La mujer en la familia

Publicado por: Servus Cordis Iesu

La familia tiene un sol propio: la esposa. Pero, ¿qué sucede cuando la familia está privada de este sol? ¿Dónde está aquella generosa delicadeza y aquel tierno cariño, cuando ella, en vez de crear con una sencillez natural y prudente una atmósfera de agradable serenidad en la mansión doméstica, toma una actitud de inquieta, nerviosa y exigente señora, muy de moda? ¿Es esto un esparcir benévolos y vivificantes rayos solares, o más bien un congelar con viento glacial del norte el jardín de la familia? ¿Quién se extrañará entonces de que el hombre, no encontrando en aquel hogar nada que le atraiga, le retenga y consuele, se aleje lo más posible, provocando al mismo tiempo el alejamiento de la mujer, de la madre, cuando no es más bien el alejamiento de la mujer el que prepara el del marido; uno y otra, encaminándose así a buscar en otra parte, con grave peligro espiritual y con perjuicio de la trabazón familiar, el descanso, el reposo, el placer que no les concede la propia casa? ¡En este estado de cosas, los más desventurados son, sin duda, los hijos!

He aquí, esposas, hasta dónde puede llegar vuestra parte de responsabilidad en la concordia de la felicidad doméstica. Si a vuestro marido y a su trabajo corresponde procurar y hacer estable la vida de vuestro hogar, a vosotras y a vuestro cuidado pertenece el rodearlo de un bienestar conveniente y el asegurar la pacífica serenidad común de vuestras dos vidas. Esto es para vosotras no sólo una obligación natural, sino un deber religioso y un ejercicio de virtudes cristianas con cuyos actos y méritos, crecéis en el amor y en la gracia de Dios.

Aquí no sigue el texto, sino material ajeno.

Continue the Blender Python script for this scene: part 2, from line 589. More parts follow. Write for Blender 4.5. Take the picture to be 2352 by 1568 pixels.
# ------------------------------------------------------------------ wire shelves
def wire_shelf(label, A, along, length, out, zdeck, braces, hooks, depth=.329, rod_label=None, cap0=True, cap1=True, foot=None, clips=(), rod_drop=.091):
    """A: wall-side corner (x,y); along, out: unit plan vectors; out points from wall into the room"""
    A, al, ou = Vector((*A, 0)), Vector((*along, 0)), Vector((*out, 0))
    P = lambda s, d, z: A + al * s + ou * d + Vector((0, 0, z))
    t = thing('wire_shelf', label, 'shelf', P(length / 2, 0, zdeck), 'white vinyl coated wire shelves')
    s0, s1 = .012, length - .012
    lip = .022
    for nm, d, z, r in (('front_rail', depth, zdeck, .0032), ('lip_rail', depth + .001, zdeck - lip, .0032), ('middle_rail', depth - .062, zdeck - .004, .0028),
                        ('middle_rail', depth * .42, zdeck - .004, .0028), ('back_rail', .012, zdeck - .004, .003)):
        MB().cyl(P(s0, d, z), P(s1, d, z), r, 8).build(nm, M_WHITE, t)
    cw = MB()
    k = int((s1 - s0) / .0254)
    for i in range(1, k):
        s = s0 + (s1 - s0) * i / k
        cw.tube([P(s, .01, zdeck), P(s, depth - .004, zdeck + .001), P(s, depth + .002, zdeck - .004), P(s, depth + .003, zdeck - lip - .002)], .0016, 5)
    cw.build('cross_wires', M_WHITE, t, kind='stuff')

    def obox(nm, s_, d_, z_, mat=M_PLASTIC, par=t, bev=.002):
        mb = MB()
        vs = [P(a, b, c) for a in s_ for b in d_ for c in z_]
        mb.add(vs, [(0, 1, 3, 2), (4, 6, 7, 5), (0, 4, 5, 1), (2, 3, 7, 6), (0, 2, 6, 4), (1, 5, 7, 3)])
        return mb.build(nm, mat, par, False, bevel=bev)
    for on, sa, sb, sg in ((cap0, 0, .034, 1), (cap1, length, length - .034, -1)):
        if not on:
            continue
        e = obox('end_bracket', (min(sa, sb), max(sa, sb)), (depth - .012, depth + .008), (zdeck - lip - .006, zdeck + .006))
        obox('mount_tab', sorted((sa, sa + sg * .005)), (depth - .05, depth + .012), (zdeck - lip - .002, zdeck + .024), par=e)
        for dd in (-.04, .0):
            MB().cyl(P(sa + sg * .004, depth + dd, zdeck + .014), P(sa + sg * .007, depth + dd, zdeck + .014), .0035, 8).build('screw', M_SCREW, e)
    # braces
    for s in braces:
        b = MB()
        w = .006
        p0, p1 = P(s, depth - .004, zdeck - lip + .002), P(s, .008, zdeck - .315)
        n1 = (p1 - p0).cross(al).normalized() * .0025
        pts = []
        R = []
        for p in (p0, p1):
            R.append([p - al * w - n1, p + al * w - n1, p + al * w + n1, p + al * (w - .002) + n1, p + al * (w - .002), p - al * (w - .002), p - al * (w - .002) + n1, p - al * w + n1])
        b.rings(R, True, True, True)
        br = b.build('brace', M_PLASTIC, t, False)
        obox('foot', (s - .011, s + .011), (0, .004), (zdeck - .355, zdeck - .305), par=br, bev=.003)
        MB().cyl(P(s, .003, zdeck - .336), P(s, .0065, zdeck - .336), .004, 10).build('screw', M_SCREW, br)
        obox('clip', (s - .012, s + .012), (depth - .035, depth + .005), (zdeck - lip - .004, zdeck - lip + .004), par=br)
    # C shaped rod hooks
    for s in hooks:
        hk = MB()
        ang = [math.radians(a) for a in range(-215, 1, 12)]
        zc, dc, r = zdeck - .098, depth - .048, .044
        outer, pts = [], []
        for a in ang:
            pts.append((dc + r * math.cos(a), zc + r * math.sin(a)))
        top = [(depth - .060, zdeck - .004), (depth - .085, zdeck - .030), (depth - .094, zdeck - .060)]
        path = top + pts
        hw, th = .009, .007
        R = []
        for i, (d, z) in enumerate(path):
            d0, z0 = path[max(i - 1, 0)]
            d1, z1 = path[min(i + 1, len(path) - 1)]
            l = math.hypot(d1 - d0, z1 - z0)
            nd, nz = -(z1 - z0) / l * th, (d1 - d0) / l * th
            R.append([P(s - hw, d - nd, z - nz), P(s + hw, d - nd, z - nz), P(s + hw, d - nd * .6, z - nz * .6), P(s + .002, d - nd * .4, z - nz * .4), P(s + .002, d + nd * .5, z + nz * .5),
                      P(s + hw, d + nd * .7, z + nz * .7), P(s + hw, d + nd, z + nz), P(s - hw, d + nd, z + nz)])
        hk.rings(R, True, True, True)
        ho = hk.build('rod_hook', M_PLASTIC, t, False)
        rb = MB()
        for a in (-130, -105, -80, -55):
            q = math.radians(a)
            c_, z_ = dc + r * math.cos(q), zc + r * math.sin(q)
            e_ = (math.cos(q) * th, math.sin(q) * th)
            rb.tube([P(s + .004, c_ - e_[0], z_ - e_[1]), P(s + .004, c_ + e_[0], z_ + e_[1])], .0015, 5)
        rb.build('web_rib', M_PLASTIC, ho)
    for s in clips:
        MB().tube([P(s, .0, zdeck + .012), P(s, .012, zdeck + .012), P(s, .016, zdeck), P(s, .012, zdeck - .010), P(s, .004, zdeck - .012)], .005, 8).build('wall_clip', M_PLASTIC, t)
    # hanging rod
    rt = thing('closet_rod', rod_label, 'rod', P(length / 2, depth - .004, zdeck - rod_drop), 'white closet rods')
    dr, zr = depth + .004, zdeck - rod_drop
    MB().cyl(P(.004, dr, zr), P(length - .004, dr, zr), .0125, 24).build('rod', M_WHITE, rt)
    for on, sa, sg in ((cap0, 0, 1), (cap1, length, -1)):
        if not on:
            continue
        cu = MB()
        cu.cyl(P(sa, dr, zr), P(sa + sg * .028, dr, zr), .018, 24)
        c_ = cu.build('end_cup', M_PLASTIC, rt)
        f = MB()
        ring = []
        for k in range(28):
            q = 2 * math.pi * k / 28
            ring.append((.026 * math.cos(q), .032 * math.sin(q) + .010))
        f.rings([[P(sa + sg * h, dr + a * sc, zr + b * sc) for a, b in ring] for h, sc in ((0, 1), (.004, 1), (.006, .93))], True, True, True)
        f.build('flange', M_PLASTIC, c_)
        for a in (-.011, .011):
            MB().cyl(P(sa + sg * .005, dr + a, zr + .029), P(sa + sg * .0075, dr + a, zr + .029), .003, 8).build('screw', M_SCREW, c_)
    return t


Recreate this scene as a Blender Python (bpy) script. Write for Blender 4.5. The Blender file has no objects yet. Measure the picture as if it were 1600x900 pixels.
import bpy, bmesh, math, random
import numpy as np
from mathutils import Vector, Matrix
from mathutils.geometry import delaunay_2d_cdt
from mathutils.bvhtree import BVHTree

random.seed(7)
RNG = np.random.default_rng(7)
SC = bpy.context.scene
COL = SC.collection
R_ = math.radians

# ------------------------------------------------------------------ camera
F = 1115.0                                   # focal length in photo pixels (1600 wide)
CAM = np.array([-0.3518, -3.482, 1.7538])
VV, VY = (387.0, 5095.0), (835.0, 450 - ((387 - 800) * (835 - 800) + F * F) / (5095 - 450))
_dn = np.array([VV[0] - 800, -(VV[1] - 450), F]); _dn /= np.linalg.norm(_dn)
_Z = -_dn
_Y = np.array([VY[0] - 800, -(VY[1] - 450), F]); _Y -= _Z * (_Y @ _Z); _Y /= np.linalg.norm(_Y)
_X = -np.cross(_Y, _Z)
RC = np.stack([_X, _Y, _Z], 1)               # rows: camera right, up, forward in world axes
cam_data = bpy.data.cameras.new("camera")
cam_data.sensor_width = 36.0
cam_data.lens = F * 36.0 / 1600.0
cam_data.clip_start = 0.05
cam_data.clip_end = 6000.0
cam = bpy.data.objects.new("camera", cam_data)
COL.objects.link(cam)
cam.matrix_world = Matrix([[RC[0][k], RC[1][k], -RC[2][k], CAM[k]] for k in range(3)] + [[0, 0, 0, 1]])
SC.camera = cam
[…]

“¡Pero -dirá tal vez alguna de vosotras- de esa manera se nos pide una vida de sacrificio!” Sí; vuestra vida es vida de sacrificio, pero no sólo de sacrificio. ¿Creéis, acaso, que en este mundo se puede gozar una verdadera y sólida felicidad sin conquistarla con alguna privación o renuncia? ¿Pensáis que en algún rincón de este mundo se encuentra la plena y perfecta dicha del Paraíso terrestre? ¿Y creéis tal vez que vuestro marido no tiene también que hacer sacrificios, a veces muchos y graves, para procurar un pan honrado y seguro a la familia? Precisamente, estos mutuos sacrificios, soportados juntos y con recíproca utilidad, dan al amor conyugal y a la felicidad de la familia su cordialidad y firmeza, su santa profundidad y aquella exquisita nobleza que se imprime en el recíproco respeto de los cónyuges y que los exalta en el afecto y en la gratitud de los hijos. Si el sacrificio materno es el más agudo y doloroso, lo templa la virtud de lo alto. De su sacrificio aprende la mujer a tener compasión de los dolores del prójimo. El amor a la felicidad de su casa, no la cierra en sí misma; el amor de Dios, que en su sacrificio la eleva sobre sí misma, le abre el corazón a la piedad y la santifica.

“Pero -se objetará tal vez todavía- la moderna estructura social, obrera, industrial y profesional, empuja a muchas mujeres, aun casadas, a salir fuera de la familia y a entrar en el campo del trabajo y de la vida pública”. Nos no lo ignoramos, queridas hijas. Es muy dudoso si esa condición de cosas constituye para una mujer casada lo que se dice el ideal. Sin embargo, hay que tener en cuenta el hecho. Con todo, la Providencia, siempre vigilante en el gobierno de la humanidad, ha insertado en el espíritu de la familia cristiana fuerzas superiores capaces de mitigar y vencer la dureza de semejante estado social y de prevenir los peligros que indudablemente se esconden en él. ¿No habéis observado tal vez cómo el sacrificio de una madre, que por especiales motivos debe, además de sus deberes domésticos, ingeniarse para procurar, a costa de un duro trabajo cotidiano, el sustento de la familia, no sólo conserva, sino que alimenta y aumenta en los hijos la veneración y el amor hacia ella, y da fuerzas a su gratitud por sus afanes y fatigas, cuando el sentimiento religioso y la confianza en Dios constituyen el fundamento de la vida familiar?

Si es ese el caso en vuestro matrimonio, unida la plena confianza en Dios, que ayuda siempre al que le teme y sirve, unid, en las horas y días que podréis consagrar enteramente a vuestros seres queridos, un doble amor y un celoso cuidado, no sólo para asegurar el mínimo indispensable para la verdadera vida de familia, sino para hacer que se desprendan de vosotras, hacia el corazón del marido y de los hijos, rayos luminosos de sol que conforten, abriguen y fecunden, aun en las horas de la separación externa, la trabazón espiritual del hogar.